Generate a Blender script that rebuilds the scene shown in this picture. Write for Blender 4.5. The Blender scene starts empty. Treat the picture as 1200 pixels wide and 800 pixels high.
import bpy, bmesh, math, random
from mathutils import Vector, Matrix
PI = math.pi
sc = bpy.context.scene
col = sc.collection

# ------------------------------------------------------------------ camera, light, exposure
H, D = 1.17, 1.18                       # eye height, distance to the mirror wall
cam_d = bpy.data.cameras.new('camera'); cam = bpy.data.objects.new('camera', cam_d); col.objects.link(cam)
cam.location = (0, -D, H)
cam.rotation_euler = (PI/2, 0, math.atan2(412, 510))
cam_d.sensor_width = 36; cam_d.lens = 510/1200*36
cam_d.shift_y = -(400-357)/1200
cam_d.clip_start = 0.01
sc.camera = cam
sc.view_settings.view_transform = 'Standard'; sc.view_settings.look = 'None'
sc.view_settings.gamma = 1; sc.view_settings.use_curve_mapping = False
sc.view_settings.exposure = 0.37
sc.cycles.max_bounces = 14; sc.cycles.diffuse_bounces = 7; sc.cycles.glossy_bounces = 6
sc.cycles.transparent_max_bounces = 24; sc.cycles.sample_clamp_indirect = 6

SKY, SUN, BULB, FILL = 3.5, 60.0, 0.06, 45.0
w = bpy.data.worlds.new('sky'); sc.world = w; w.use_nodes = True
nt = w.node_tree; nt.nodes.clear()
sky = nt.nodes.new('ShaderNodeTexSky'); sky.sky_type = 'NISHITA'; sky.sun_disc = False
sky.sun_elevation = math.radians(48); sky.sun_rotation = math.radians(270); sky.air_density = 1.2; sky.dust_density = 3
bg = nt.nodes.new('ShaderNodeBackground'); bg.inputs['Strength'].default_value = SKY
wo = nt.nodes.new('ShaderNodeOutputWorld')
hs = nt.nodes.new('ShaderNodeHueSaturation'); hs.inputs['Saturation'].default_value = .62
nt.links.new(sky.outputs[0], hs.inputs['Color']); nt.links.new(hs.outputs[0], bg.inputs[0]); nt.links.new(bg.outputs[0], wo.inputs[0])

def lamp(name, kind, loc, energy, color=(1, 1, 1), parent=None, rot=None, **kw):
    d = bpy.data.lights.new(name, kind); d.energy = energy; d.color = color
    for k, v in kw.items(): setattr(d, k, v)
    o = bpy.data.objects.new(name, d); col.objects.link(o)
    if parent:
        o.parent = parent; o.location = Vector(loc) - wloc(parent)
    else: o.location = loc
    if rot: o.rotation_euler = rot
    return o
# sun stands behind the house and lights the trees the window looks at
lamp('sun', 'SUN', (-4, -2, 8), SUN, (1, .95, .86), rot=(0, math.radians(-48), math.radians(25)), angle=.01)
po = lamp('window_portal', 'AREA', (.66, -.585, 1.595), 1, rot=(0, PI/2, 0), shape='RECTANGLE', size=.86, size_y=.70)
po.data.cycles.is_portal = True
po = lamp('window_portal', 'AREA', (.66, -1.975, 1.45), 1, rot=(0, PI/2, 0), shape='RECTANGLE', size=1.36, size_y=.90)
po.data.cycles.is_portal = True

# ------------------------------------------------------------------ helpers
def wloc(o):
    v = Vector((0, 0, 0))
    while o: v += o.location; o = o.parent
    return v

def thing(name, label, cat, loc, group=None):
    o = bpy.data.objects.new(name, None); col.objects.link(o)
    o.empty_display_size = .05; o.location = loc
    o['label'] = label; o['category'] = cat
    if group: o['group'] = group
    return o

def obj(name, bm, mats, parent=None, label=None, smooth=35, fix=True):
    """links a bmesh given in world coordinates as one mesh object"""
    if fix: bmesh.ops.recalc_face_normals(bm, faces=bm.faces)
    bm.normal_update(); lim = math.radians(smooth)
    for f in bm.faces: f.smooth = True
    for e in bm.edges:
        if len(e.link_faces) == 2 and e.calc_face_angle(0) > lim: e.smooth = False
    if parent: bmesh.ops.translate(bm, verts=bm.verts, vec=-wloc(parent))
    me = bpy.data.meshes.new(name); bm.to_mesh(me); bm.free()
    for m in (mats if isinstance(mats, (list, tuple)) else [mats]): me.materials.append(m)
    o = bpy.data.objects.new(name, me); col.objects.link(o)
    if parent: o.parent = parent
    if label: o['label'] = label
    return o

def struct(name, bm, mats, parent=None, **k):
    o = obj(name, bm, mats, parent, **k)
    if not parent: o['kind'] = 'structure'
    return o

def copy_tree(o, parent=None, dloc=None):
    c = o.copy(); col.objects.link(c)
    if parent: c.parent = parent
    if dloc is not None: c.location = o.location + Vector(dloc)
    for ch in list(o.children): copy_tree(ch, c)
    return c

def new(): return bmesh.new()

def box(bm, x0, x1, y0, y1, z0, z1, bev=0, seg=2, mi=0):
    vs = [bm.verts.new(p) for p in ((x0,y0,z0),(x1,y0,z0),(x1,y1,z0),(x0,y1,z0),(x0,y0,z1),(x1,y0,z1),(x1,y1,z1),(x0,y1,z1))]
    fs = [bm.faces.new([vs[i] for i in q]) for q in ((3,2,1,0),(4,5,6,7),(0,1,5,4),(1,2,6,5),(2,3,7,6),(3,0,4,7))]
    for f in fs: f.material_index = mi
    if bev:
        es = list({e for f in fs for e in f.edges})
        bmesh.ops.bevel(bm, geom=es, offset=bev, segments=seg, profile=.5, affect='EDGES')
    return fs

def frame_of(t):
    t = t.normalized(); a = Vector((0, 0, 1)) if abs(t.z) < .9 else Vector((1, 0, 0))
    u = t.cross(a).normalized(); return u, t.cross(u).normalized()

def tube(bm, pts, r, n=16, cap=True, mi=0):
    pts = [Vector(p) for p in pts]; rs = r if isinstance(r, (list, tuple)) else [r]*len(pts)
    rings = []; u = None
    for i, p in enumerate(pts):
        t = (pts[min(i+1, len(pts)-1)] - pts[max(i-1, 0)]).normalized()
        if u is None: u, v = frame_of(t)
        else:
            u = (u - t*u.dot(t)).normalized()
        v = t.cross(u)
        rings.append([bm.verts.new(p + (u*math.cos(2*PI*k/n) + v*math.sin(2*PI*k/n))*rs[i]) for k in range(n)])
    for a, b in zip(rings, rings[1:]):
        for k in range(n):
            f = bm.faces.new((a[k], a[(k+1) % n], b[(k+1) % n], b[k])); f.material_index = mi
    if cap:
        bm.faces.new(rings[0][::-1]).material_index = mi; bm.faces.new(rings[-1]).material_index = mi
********
- Goal of the exercise
Give again, word for word, the lines of the listing, starting at its first line and ending with the line containing "col = sc.collection".

- Result for this task
Generate a Blender script that rebuilds the scene shown in this picture. Write for Blender 4.5. The Blender scene starts empty. Treat the picture as 1200 pixels wide and 800 pixels high.
import bpy, bmesh, math, random
from mathutils import Vector, Matrix
PI = math.pi
sc = bpy.context.scene
col = sc.collection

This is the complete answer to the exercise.